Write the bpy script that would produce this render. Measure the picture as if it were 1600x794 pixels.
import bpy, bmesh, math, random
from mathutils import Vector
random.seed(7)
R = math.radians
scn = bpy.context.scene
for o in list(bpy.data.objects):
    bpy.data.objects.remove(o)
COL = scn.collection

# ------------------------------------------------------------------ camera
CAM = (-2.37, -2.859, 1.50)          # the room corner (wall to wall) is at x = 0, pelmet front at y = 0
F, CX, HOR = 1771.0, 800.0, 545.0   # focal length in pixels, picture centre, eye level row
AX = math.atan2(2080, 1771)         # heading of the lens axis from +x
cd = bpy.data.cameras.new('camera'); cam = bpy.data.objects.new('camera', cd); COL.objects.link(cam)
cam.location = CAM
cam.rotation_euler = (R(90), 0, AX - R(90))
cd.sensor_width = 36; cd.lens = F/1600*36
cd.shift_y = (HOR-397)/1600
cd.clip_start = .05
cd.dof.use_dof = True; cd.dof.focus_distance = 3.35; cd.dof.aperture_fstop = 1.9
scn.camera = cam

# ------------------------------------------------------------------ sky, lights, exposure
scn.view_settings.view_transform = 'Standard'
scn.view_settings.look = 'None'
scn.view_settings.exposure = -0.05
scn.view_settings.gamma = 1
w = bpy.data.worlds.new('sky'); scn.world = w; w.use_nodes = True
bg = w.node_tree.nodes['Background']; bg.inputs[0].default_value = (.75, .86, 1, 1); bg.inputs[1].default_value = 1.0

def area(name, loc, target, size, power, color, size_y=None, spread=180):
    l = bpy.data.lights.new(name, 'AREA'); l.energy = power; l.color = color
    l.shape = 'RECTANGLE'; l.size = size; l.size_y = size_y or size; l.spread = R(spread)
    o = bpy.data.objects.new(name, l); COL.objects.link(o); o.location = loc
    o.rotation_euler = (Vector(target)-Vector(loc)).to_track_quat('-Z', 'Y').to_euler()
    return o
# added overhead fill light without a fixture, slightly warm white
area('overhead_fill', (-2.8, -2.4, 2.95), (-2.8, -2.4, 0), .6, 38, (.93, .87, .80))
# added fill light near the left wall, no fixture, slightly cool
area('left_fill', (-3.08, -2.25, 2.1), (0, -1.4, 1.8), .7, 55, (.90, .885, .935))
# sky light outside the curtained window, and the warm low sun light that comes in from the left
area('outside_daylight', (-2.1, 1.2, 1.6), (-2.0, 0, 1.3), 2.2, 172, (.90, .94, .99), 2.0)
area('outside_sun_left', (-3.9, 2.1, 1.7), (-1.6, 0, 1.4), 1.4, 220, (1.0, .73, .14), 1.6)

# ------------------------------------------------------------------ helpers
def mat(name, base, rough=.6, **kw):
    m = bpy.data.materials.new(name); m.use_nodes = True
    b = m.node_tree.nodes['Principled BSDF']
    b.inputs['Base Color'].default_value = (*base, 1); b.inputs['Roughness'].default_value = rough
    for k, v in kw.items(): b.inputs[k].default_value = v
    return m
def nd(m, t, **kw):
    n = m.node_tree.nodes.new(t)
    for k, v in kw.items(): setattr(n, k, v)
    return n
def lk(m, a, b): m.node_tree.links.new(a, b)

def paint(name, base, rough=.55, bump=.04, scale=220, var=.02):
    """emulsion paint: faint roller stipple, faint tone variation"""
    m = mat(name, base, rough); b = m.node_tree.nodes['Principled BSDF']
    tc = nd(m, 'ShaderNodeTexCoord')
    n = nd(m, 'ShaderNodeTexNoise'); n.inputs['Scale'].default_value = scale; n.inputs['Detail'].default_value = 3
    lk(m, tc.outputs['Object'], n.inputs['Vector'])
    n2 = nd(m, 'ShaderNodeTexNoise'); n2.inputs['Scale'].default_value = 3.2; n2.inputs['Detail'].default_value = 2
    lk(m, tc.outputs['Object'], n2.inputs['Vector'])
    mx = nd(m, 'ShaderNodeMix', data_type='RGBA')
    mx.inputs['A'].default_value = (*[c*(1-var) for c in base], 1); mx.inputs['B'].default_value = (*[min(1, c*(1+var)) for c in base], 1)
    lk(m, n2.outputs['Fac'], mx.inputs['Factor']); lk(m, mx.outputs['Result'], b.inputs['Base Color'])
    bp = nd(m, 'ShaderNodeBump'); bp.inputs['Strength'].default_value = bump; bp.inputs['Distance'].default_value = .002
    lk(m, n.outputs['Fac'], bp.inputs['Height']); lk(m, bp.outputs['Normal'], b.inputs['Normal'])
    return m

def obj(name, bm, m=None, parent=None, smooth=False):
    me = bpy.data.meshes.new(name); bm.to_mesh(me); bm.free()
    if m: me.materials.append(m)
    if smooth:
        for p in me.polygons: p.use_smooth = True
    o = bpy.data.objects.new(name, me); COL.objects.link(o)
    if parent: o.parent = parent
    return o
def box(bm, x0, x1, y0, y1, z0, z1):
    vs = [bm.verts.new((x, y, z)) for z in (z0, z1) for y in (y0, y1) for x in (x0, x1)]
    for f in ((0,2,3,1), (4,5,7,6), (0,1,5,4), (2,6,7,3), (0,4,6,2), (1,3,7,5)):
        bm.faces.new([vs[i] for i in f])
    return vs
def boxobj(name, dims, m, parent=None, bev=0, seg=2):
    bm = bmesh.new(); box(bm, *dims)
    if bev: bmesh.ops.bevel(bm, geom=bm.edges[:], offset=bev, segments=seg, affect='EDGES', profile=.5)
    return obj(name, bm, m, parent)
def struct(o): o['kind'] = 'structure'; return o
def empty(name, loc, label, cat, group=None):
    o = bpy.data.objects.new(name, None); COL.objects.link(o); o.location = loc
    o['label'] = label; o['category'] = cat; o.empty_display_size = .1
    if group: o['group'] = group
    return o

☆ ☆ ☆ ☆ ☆

* [EXERCISE]
Reproduce, please, the lines of the material from its first line down to the line containing "COL = scn.collection", keeping both ends and nothing beyond them.

* [RESPONSE BELOW]
Write the bpy script that would produce this render. Measure the picture as if it were 1600x794 pixels.
import bpy, bmesh, math, random
from mathutils import Vector
random.seed(7)
R = math.radians
scn = bpy.context.scene
for o in list(bpy.data.objects):
    bpy.data.objects.remove(o)
COL = scn.collection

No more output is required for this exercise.